Boggs was also sued by the U.S. Securities and Exchange Commission for fraud a day after he was arrested, according to the agency. The SEC complaint said Boggs managed more than $40 million in assets held by more than 70 clients as a dual registered advisor.

The SEC complaint also described Boggs as active in Chicago's  philanthropic community

"This allowed Boggs to present himself as a socially-minded financial professional, mingle with wealthy individuals, and have a platform for meeting potential clients," the SEC complaint said.

During the time he was stealing client money, Boggs was a frequent traveler who stayed at luxury hotels in destinations such as Europe, South America, Canada and the Caribbean, the SEC said.

Boggs's scheme was uncovered in 2018 after Merrill Lynch and its parent company, Bank of America, instituted a new control program designed to identify advisors who were misappropriating client money, according to the complaint.
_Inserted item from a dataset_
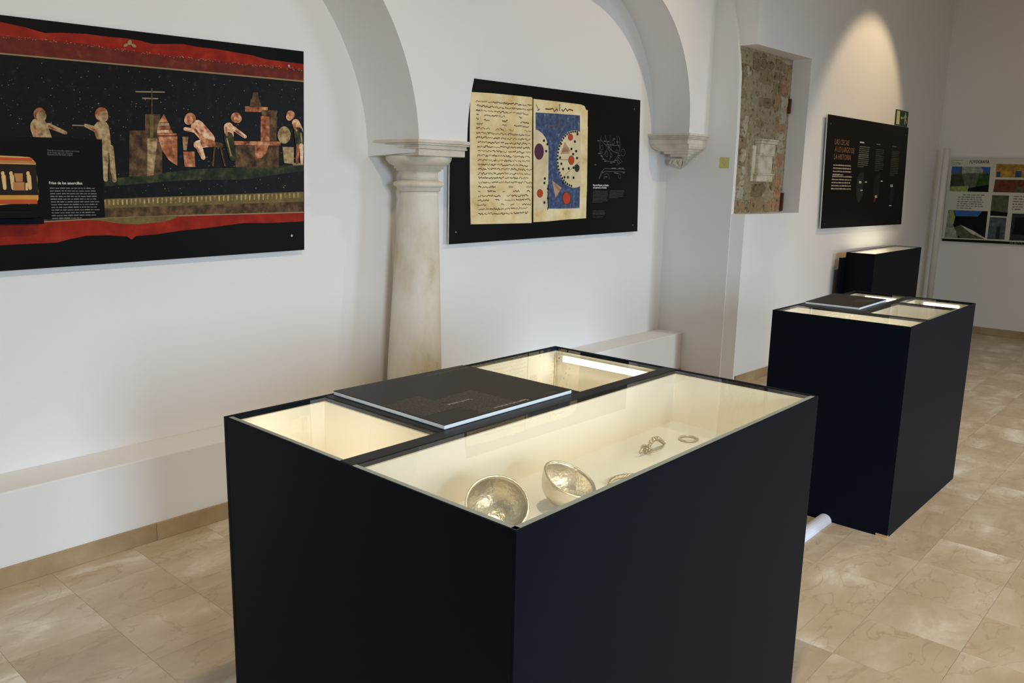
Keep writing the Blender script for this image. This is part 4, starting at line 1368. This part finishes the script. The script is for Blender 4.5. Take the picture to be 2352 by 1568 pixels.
for nm, i0, i1 in (('photograph', 0, 8), ('drawing', 8, 11), ('photograph', 11, 13), ('photograph', 13, 15), ('photograph', 15, 17), ('photograph', 17, 19), ('photograph', 19, 26), ('footer_band', 26, 27)):
    layer(P4, nm, f4p, pm, PH[i0:i1], .0006 + i0 * 3e-5)
for k_, (a_, b_, w_, h_, mi_, mj_) in enumerate(((.80, -.33, .44, .24, 0, 3), (.80, -.62, .20, .24, 10, 11), (1.04, -.62, .20, .24, 14, 1), (.80, -.85, .44, .18, 11, 5))):
    ph = MB()
    A_, B_ = q4[0][0] + a_, q4[0][1] + b_
    ph.poly([P4.at(A_, B_, .0006), P4.at(A_ + w_, B_, .0006), P4.at(A_ + w_, B_ + h_, .0006), P4.at(A_, B_ + h_, .0006)], mi_)
    ph.poly([P4.at(A_, B_, .0007), P4.at(A_ + w_, B_, .0007), P4.at(A_ + w_, B_ + h_ * .35, .0007), P4.at(A_ + w_ * .4, B_ + h_ * .5, .0007), P4.at(A_, B_ + h_ * .4, .0007)], mj_)
    ph.build('photograph', pm, f4p, merge=False)
fo = MB()
fo.poly([P4.at(pt(P4, 2358, 557)[0], pt(P4, 2358, 557)[1], .0006), P4.at(q4[1][0] - .001, pt(P4, 2358, 557)[1], .0006), P4.at(q4[1][0] - .001, q4[2][1] + .001, .0006), P4.at(pt(P4, 2358, 562)[0], q4[2][1] + .001, .0006)])
fo.build('footer_band', pm[12], f4p, merge=False)
def t4(s, x, y, size, x1, mat, bold=0.0):
    a, b = pt(P4, x, y)
    return text('title_text', s, P4, a, b, size, mat, f4p, off=.0016, width=pt(P4, x1, y)[0] - a, bold=bold)
dark_ink = flat('board_ink', (70, 70, 66))
t4('FOTOGRAFÍA', 2227, 375, .046, 2272, dark_ink, .001)
t4('MURO 3', 2319, 561.5, .040, 2347, flat('board_ink_grey', (128, 122, 112)))
lg = MB()
for seg, wd in (([(2186, 369), (2211, 368), (2210, 377), (2186, 378.5), (2186, 369)], .003), ([(2188, 374), (2191, 372), (2192, 376), (2196, 372), (2197, 376), (2201, 373), (2203, 376), (2207, 374)], .005)):
    lg.ribbon([P4.hit(x, y, .0010) for x, y in seg], wd, P4.n)
lg.build('boxed_logo', dark_ink, f4p, merge=False)
def g4(x0, x1, y, n, pitch, seed, last=.6):
    a, b = pt(P4, x0, y)
    greek('text_block', P4, a, pt(P4, x1, y)[0], b, pitch, n, flat('board_text', (120, 120, 112)), f4p, off=.0010, seed=seed, last=last)
g4(2211, 2262, 448, 1, .024, 81, 1); g4(2208, 2262, 453.5, 6, .0228, 82, .5); g4(2200, 2206, 453.5, 6, .0228, 83, 1); g4(2328, 2358, 452, 6, .026, 84, .8)

# ------------------------------------------------------------------ small things on the walls and the floor
PX = Plane((5.735, yc(5.735) - .004, 0), (1, -.0345, 0), (0, 0, 1))
eq = [pt(PX, *p_) for p_ in ((2058.5, 250.5), (2087, 257), (2083.5, 292), (2055, 286.5))]
ex = thing('exit_sign', tuple(PX.at(*eq[3])), 'small green emergency exit sign with running figure and arrow, above the gold-titled panel', 'sign')
MB().prism([PX.at(a, b, -.0035) for a, b in eq], PX.n * .0035).build('plate', flat('exit_green', (24, 62, 44), .35), ex)
glow = flat('exit_glow', (206, 200, 140), .4)
layer(PX, 'door_symbol', ex, [glow], [(0, [(2060.5, 253.5), (2067.5, 255), (2065.5, 286), (2058, 284.5)])], .0006)
layer(PX, 'arrow_symbol', ex, [glow], [(0, [(2068.3, 270.5), (2071.3, 266.5), (2071.2, 269.5), (2075.5, 270.3), (2075.3, 272.5), (2071, 271.7), (2070.8, 274.7)])], .0006)
layer(PX, 'runner_symbol', ex, [glow], [(0, ell(2080, 260.8, 1.5, 2.6, 12)), (0, limb(2079.8, 265, 2079, 273.5, 1.9, 1.5)), (0, limb(2079, 273.5, 2081.6, 279, 1.2, 1.0)), (0, limb(2081.6, 279, 2081.5, 283.5, .9, .7)), (0, limb(2078.6, 273.8, 2077.4, 286, 1.2, .8)), (0, limb(2079.2, 265.5, 2075.8, 270, .9, .7)), (0, limb(2080.5, 265.5, 2082, 270.5, .9, .7))], .0007)

PE = Plane((XE - .0015, 0, 0), (0, -1, 0), (0, 0, 1))
sq = [pt(PE, *p_) for p_ in ((1653.5, 360.5), (1675, 361.5), (1673.5, 386.5), (1651.5, 386.5))]
stk = thing('yellow_note', tuple(PE.at(*sq[3])), 'small pale yellow square note stuck on the pier beside the corbel', 'note')
MB().prism([PE.at(a, b, -.0012) for a, b in sq], PE.n * .0012).build('paper', flat('note_yellow', (206, 204, 120), .6, .05), stk)
mk = MB()
e_ = ell(1663, 372, 3.4, 4.6, 14)
mk.ribbon([PE.hit(x, y, .0004) for x, y in e_ + [e_[0]]], .0022, PE.n)
mk.ribbon([PE.hit(x, y, .0004) for x, y in ((1666, 373), (1665, 378), (1662, 381))], .0022, PE.n)
mk.build('pencil_mark', flat('note_mark', (168, 166, 96)), stk, merge=False)

pc = Vector((9.62, 2.545, 0))
pl_ = thing('white_pole', tuple(pc), 'slim white upright pole in the far corner, left of the photograph board', 'pole')
MB().lathe([(.032, .02), (.032, 1.925), (.029, 1.931)], pc, 24).build('tube', M['pole'], pl_)
MB().lathe([(.075, 0), (.075, .012), (.06, .02), (.034, .021)], pc, 24).build('foot', M['pole'], pl_)

duct = MB()
pr_ = [(2.249, 1.309 + .033 * math.cos(math.pi * k / 10), .0005 + .033 * math.sin(math.pi * k / 10)) for k in range(11)]
duct.prism(pr_, (3.679 - 2.249, 0, 0))
tag(duct.build('cable_cover', M['conduit'], origin=(2.249, 1.309, 0)), 'white half-round cable cover on the floor between the two nearer cases', 'cable cover')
The program turned up numerous suspicious transactions involving the accounts of Boggs's clients, the complaint said, adding that Boggs was fired after he refused to answer company investigators' questions about the accounts.

Bank of America spokesman Bill Halldin confirmed that Boggs was fired after it was found he allegedly stole from clients. "We notified the appropriate authorities and have cooperated with their investigations," Halldin said. "Consistent with our policy, Merril Lynch notified affected clients and has compensated them."

Boggs is facing a wire fraud charge that carries a prison sentence of up to 20 years, prosecutors said.